Research by Deloitte's Center for the Edge reveals that culture, not process, will drive organizations in the future

Why ‘business as usual’ is killing team performance

We've been consumed by the notion that efficiency is the way to generate value for a very long time," says Andrew de Maar, Head of Research and Strategy at Deloitte's Center for the Edge.

According to de Maar and his team's research, leaders are so consumed with process and productivity, they often miss out on championing a much more critical component of long-term success: people.

Technology can be helpful to improving a work group's performance, but it's not the only answer. Ultimately, it's the practices of the people and the way they work, and how they come together to do that work that can either foster a piece of technology's potential or extinguish it.


Andrew de Maar

Andrew de Maar, Head of Research and Strategy at Deloitte

Through the research process, de Maar saw that when people are part of the equation, leaders tend to focus their attention on talent acquisition and talent retention — but very few leaders are focused on how they can develop the people that they have as quickly as possible while they have them. That requires a different approach, one that recognizes that people will gravitate towards the organizations and environments that position them to learn and grow faster than they can anywhere else.

To accelerate the performance of an organization and its people, de Maar advocates that leaders shift their focus away from scalable efficiency — that's what machines and automations are for — towards building systems and fostering work practices where diverse people and perspectives are encouraged to come together around new data, unearth different ways of addressing issues and, more importantly, capitalize on new opportunities. De Maar calls this model "scalable learning".

Here are a few suggestions de Maar has for leaders interested in making the most of the frontline teams in their organization and helping them get better, faster.

"Too much allegiance to process can make even the most high-performing teams more passive over time as they continue to do what works and overlook what doesn't," de Maar says. "Questions shake things up. They force people to consider ideas with more nuance and to actually engage with each other."

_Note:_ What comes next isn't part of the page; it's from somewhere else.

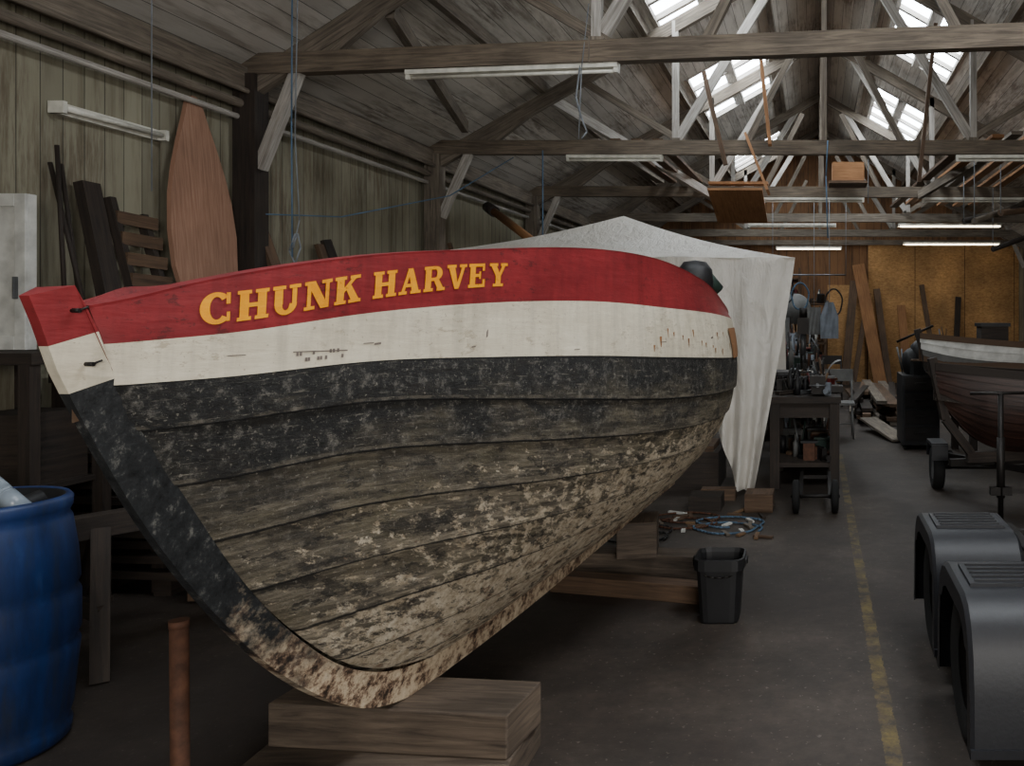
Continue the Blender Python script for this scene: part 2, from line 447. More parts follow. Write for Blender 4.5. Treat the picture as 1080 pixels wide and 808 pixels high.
NS = 8
def hullmat():
    k = Mat('weathered_black_hull_paint', 0.62); uv = k.uv(); s = k.sep(uv); u, v = s[0], s[1]
    p = k.pos()
    n1 = k.noise(k.mp(uv, (2.2, 5, 1)), 1.6, 6, 0.65, 0.4)
    n2 = k.noise(k.mp(uv, (9, 20, 1)), 1.6, 10, 0.78, 0.2)
    n3 = k.noise(p, 90, 4, 0.7)
    n4 = k.noise(k.mp(uv, (3, 34, 1), (3, 1, 0)), 1.5, 8, 0.75, 0.3)
    n5 = k.noise(p, 26, 8, 0.8)
    n6 = k.noise(k.mp(uv, (5, 12, 1), (1, 7, 0)), 1.5, 8, .75)
    blk = k.ramp(n5, [(0.36, C(12, 12, 12)), (0.53, C(36, 36, 35)), (0.66, C(116, 112, 105))])
    sc = k.ma('FRACT', k.ma('MULTIPLY', v, float(NS))); si = k.ma('FLOOR', k.ma('MULTIPLY', v, float(NS)))
    wn = k.n('ShaderNodeTexWhiteNoise', noise_dimensions='1D'); k.put(wn.inputs['W'], si)
    g = k.ma('ADD', k.ma('MULTIPLY', v, 0.84), k.ma('MULTIPLY', k.ma('MULTIPLY', u, .22), k.ma('POWER', v, .5)))
    g = k.ma('ADD', g, k.ma('MULTIPLY', k.ma('SUBTRACT', wn.outputs[0], .5), .08))
    m1 = k.ramp(k.ma('ADD', k.ma('MULTIPLY', g, 1.0), k.ma('MULTIPLY', n1, 0.9)), [(0.60, 0.0), (0.96, 1.0)])
    dust = k.ramp(n4, [(0.34, C(54, 48, 41)), (0.49, C(110, 101, 86)), (0.62, C(172, 160, 138))])
    dust = k.mix(k.ramp(n1, [(.45, 0.0), (.65, .5)]), dust, C(92, 86, 62))
    c = k.mix(k.ma('MULTIPLY', m1, 0.9), blk, dust)
    m2 = k.ramp(k.ma('ADD', k.ma('MULTIPLY', g, 0.52), n2), [(0.785, 0.0), (0.83, 1.0)])
    m2 = k.ma('MULTIPLY', m2, k.ramp(g, [(0.2, 0.0), (0.42, 1.0)]))
    c = k.mix(k.ma('MULTIPLY', m2, .92), c, k.ramp(n5, [(0.38, C(160, 142, 116)), (0.5, C(206, 190, 164)), (0.62, C(234, 222, 200))]))
    m3 = k.ramp(k.ma('ADD', k.ma('MULTIPLY', g, 0.25), k.noise(k.mp(uv, (7, 16, 1), (5, 5, 0)), 1.5, 8, .75)), [(0.76, 0.0), (0.80, .7)])
    c = k.mix(m3, c, C(124, 92, 70))
    m4 = k.ramp(n6, [(0.54, 0.0), (0.57, 1.0)])
    c = k.mix(k.ma('MULTIPLY', m4, .78), c, C(36, 33, 30))
    sp = k.ramp(n3, [(0.61, 0.0), (0.67, 1.0)])
    c = k.mix(k.ma('MULTIPLY', sp, .5), c, C(172, 165, 152))
    sk = k.ramp(k.noise(k.mp(uv, (5, 60, 1), (2, 8, 0)), 1.5, 8, .8), [(.58, 0.0), (.64, .6)])
    c = k.mix(sk, c, C(160, 153, 140))
    wv = k.ma('MULTIPLY', k.ma('SUBTRACT', k.noise(k.mp(uv, (12, 3, 1)), 2, 6, .7), .5), .07)
    sd = k.ma('ADD', sc, wv)
    inner = k.ma('LESS_THAN', v, .97)
    seam = k.ma('MULTIPLY', inner, k.ma('MAXIMUM', k.ma('LESS_THAN', sd, .05), k.ma('GREATER_THAN', sd, .98)))
    c = k.mix(k.ma('MULTIPLY', seam, .88), c, C(9, 8, 7))
    edge_hilite = k.ma('MULTIPLY', k.ma('GREATER_THAN', sd, .91), k.ma('LESS_THAN', sd, .98))  # highlight along each plank lap, painted into the hull colour
    edge_hilite = k.ma('MULTIPLY', edge_hilite, k.ramp(n2, [(.46, 0.0), (.56, .45)]))
    c = k.mix(edge_hilite, c, C(122, 113, 98))
    k.bump(k.ma('ADD', k.ma('SUBTRACT', n2, k.ma('MULTIPLY', seam, 1.0)), k.ma('MULTIPLY', n5, .9)), 0.9, 0.012)
    return k.col(c)
def paintmat(name, c1, c2, chip, chipc, rough=.5, th=.565, dirt=.45):
    k = Mat(name, rough); p = k.pos()
    c = k.ramp(k.noise(p, 5, 8, .7), [(0.3, c2), (0.65, c1)])
    c = k.mix(k.ramp(k.noise(k.mp(p, (1, 1, 7)), 5, 7, .75), [(.5, 0.0), (.75, .5)]), c, tuple(min(1, v*1.2+.02) for v in c1[:3])+(1,))
    gate = k.ramp(k.noise(p, 3.0, 3), [(.44, 0.0), (.56, 1.0)])
    ch = k.ma('MULTIPLY', gate, k.ramp(k.noise(k.mp(p, (1, 1, 2.2)), 17, 9, .8), [(th, 0.0), (th+.02, 1.0)]))
    c = k.mix(k.ma('MULTIPLY', ch, chip), c, chipc)
    st = k.ramp(k.noise(k.mp(p, (12, 12, 1.3)), 1.5, 6, .65), [(0.46, 0.0), (0.72, 1.0)])
    c = k.mix(k.ma('MULTIPLY', st, dirt), c, tuple(v*.55 for v in c2[:3])+(1,))
    sp = k.ramp(k.noise(p, 70, 3, .6), [(.66, 0.0), (.70, .5)])
    c = k.mix(sp, c, chipc)
    k.bump(k.noise(k.mp(p, (1, 1, 5)), 12, 5, .6), .3, .006)
    return k.col(c)
M_hull = hullmat()
M_hred = paintmat('red_topside_paint', C(144, 44, 48), C(112, 30, 36), .7, C(74, 32, 32))
M_hwhite = paintmat('cream_white_topside_paint', C(224, 216, 196), C(200, 190, 168), .5, C(146, 128, 104))
M_yel = paintmat('yellow_lettering_paint', C(250, 172, 6), C(236, 148, 6), .3, C(170, 80, 20), dirt=.2)
M_mark = plain('faded_mark', C(110, 100, 94), .7)
def stemlow():
    k = Mat('stem_worn_black', 0.5); p = k.pos(); z = k.sep(p)[2]
    n = k.noise(p, 9, 7, .75)
    c = k.ramp(k.noise(k.mp(p, (1, 1, .6)), 30, 8, .8), [(0.35, C(16, 18, 20)), (0.56, C(40, 42, 44)), (.69, C(112, 111, 106))])
    m = k.ramp(k.ma('SUBTRACT', k.ma('ADD', n, .26), z), [(0.0, 0.0), (0.3, 1.0)])
    lo = k.ramp(k.noise(p, 15, 9, .8), [(0.41, C(54, 44, 37)), (0.47, C(136, 110, 90)), (0.53, C(200, 180, 152)), (.7, C(228, 212, 186))])
    c = k.mix(m, c, lo); k.bump(n, .6, .01)
    return k.col(c)
M_stem = stemlow()
M_seam = plain('plank_lap_edge', C(24, 22, 20), .8)

NU = 72; us = [(i/NU)**1.25 for i in range(NU+1)]
b = MB()
for sgn in (1, -1):
    Wp = lambda q: W(q[0], sgn*q[1], q[2])
    for w0, w1, mt in ((0, 1, M_hred), (1, 2, M_hwhite)):
        rows = [[Wp(upper(u, lerp(w0, w1, j/5))) for u in us] for j in range(6)]
        b.grid(rows, mt, True)
    prev = None
    for sidx in range(NS):
        va, vb = sidx/NS, (sidx+1)/NS
        of = .012 if sidx < 4 else .007
        R = [[lower(u, lerp(va, vb, j/4), of*(j/4) if sidx < NS-1 else 0) for u in us] for j in range(5)]
        rows = [[Wp(q) for q in r] for r in R]
        uvf = lambda i, j, va=va, vb=vb: (us[j]*4.2, lerp(va, vb, i/4))
        b.grid(rows, M_hull, True, uvf)
        if prev is not None:
            b.grid([prev, rows[0]], M_seam, False)
        prev = rows[-1]
    cap = [[W(*(lambda q: (q[0], sgn*(q[1]+o), q[2]+dz))(upper(u, 0))) for u in us] for o, dz in ((.000, -.002), (.002, .004), (-.045, .004), (-.05, -.02))]
    b.grid(cap, M_hred, False)
    inner = [[W(upper(u, 0)[0], sgn*max(0, upper(u, 0)[1]-.045), upper(u, 0)[2]-dz) for u in us] for dz in (.0, .25)]
    b.grid(inner, W_mid, True)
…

Encourage work to lead with questions

De Maar posits that an ideal team, defined in the research as a workgroup, is anywhere between three and 15 people, but what matters more than size is how people come together around their work.

"Too much allegiance to process can make even the most high-performing teams more passive over time as they continue to do what works and overlook what doesn't," de Maar says. "Questions shake things up. They force people to consider ideas with more nuance and to actually engage with each other."

Giving more prominence to questions also leads to more trust and collaboration. "It's a sign of vulnerability," de Maar adds. "You're saying, 'I don't know what the answer is, so let's figure it out.'"

Embrace friction

Questions bring differing perspectives to light, which may cause some friction between team members. But even though it might feel uncomfortable, de Maar stresses that leaders and managers need to encourage and draw out friction as it can be an antidote to complacency

"It's ironic that a lot of organizations put so much emphasis on diversity, but then almost systematically neglect to make the best use of that diversity," says de Maar. "Differences in background experience and opinion can lead to fresh insights and perspectives that can directly affect how a product is made, how it's brought to market, and how it's received by customers."

Make reflection a requirement

In a time of mounting performance pressure, there is, understandably, a growing focus on the need to move quickly and respond to new opportunities and challenges as they arise.

But the challenge with many modern methodologies is that they tend to support a very short-term focus (execution) and, as a result, can drive leaders to lose sight of the lessons and daily practices that allow workgroups to turn insights into ingenuity more frequently in the future.

"A lot of leaders are inclined to do more, faster, rather than pausing to gauge whether they can be doing entirely different things than what they've been doing," says de Maar.

So, although it may feel counterintuitive, de Maar advises that teams and their leaders avoid this pitfall by making time to pause and reflect on the work they're doing, and how much value it's actually bringing, then allowing teams to get creative about how they're going to drive better results over the long-term.

What comes of valuing people and practices over process

While technological advancements and automations support organizations in becoming more efficient, a more pertinent factor affecting an organization's success in the future will be their work practices and the culture they create.

"When you're more focused on solving things that you haven't encountered or done before, then you're shifting the conversation from cost-savings and efficiency to value creation," says de Maar. "And when you're focused on creating new value, a lot of opinions and perspectives come into play, which means your potential for performance improvement constantly increases as time goes on. That's the kind of messy work that humans are fundamentally better at than machines."